21. Hukuk Dairesi Esas No: 2015/11010 Karar No: 2016/3473 Karar Tarihi: 03.03.2016
Yargıtay 21. Hukuk Dairesi 2015/11010 Esas 2016/3473 Karar Sayılı İlamı
21. Hukuk Dairesi 2015/11010 E. , 2016/3473 K. "İçtihat Metni"
MAHKEMESİ :İş Mahkemesi İHBAR OLUNAN : ...
Davacı, iş kazası sonucu maluliyetinden doğan maddi ve manevi tazminatın ödetilmesine karar verilmesini istemiştir. Mahkeme ilamında belirtildiği şekilde, isteğin kısmen kabulüne karar vermiştir. Hükmün davalı vekili tarafından temyiz edilmesi üzerine temyiz isteğinin süresinde olduğu anlaşıldıktan ve Tetkik Hakimi ... tarafından düzenlenen raporla dosyadaki kağıtlar okunduktan sonra işin gereği düşünüldü ve aşağıdaki karar tesbit edildi.
K A R A R
Dava, iş kazasına uğrayan sigortalının maddi ve manevi zararlarının giderilmesi istemine ilişkindir. Mahkemece, maddi tazminat davasının kabulüne, manevi tazminat davasının kısmen kabulüne karar verilmiştir.

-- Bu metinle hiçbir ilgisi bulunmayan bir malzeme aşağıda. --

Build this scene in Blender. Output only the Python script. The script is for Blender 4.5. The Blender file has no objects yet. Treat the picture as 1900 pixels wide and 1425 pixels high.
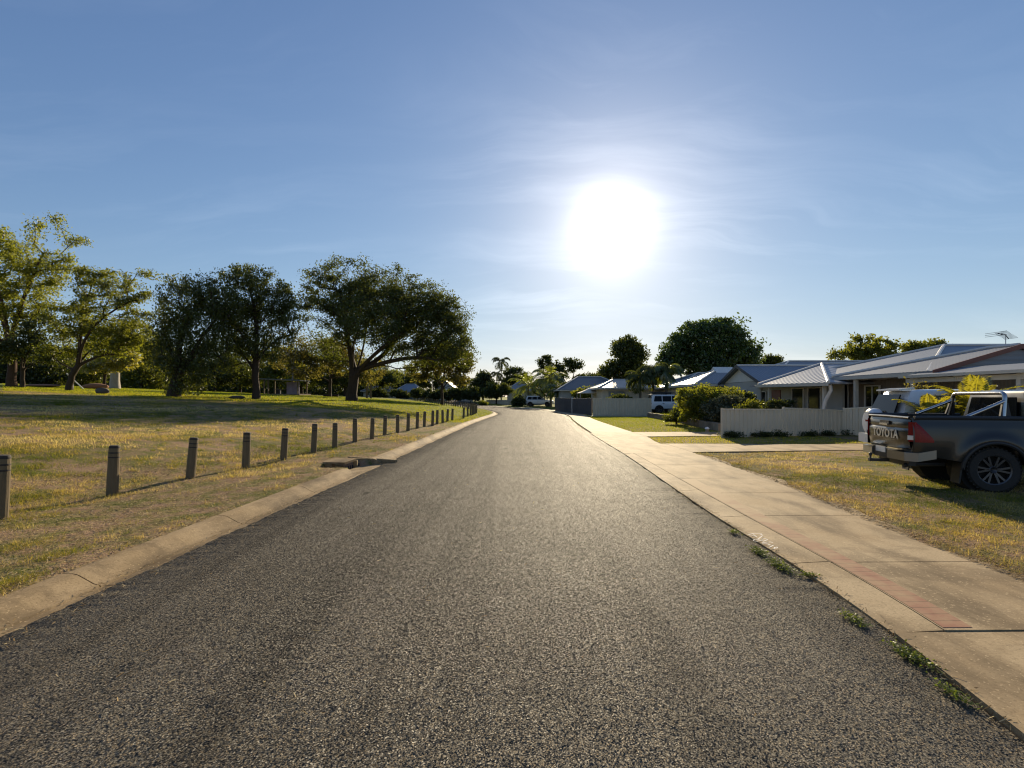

Uyuşmazlık, tazminatın belirlenmesi noktasında toplanmaktadır. Tazminatın saptanmasında ise; zarar ve tazminata doğrudan etkili olan işçinin net geliri, PMF yaşam tablosuna göre bakiye ömrü, işgörebilirlik çağı. işgörmezlik ve karşılık kusur oranları, Sosyal Sigortalar tarafından bağlanan gelirin ilk peşin sermaye değeri gibi tüm verilerin hiçbir kuşku ve duraksamaya yer vermeyecek şekilde öncelikle belirlenmesi gerektiği tartışmasızdır. Öte yandan tazminat miktarı; işçinin olay tarihindeki bakiye ömrü esas alınarak aktif ve pasif dönemde elde edeceği kazançlar toplamından oluştuğu yönü ise söz götürmez. Başka bir anlatımla, işçinin günlük net geliri tesbit edilerek bilinen dönemdeki kazancı mevcut veriler nazara alınarak iskontolama ve artırma işlemi yapılmadan hesaplanacağı, bilinmeyen dönemdeki kazancının ise; yıllık olarak %10 arttırılıp %10 iskontoya tabi tutulacağı, 60 yaşına kadar (aktif) dönemde, 60 yaşından sonrada bakiye ömrüne kadar (pasif) dönemde elde edeceği kazançların ortalama yöntemine başvurulmadan her yıl için ayrı ayrı hesaplanacağı Yargıtay"ın oturmuş ve yerleşmiş görüşlerindendir. Mahkemece hükme esas alınan hesaba ilişkin bilirkişi raporunda hesap raporu tarihinin 08.01.2015 ve karar tarihinin 24.02.2015 olmasına rağmen bilinen aktif dönem hesabının 05.11.2016 tarihine kadar yapıldığı anlaşılmaktadır, söz konusu hesap raporunun bu haliyle denetime elverişsiz olduğu açıktır. Yapılacak iş; hesap uzmanı bilirkişiden yukarıda açıklanan şekilde rapor alıp sonucuna göre dosyadaki diğer bilgi ve belgeler de değerlendirilip kazanılmış haklar da gözönünde bulundurularak karar vermekten ibarettir.
Mahkemece bu maddi ve hukuki olgular gözönünde tutulmaksızın yukarıda belirtilen hesaplama ilkelerine aykırı şekilde düzenlenen hesap raporunun esas alınarak yazılı şekilde hüküm kurulması usul ve yasaya aykırı olup bozma nedenidir. O halde, davalı şirketin bu yönleri amaçlayan temyiz itirazları kabul edilmeli ve hüküm bozulmalıdır. SONUÇ: Hükmün yukarıda açıklanan nedenlerle BOZULMASINA, temyiz harcının istek halinde davalıya iadesine, 03.03.2016 gününde oybirliğiyle karar verildi.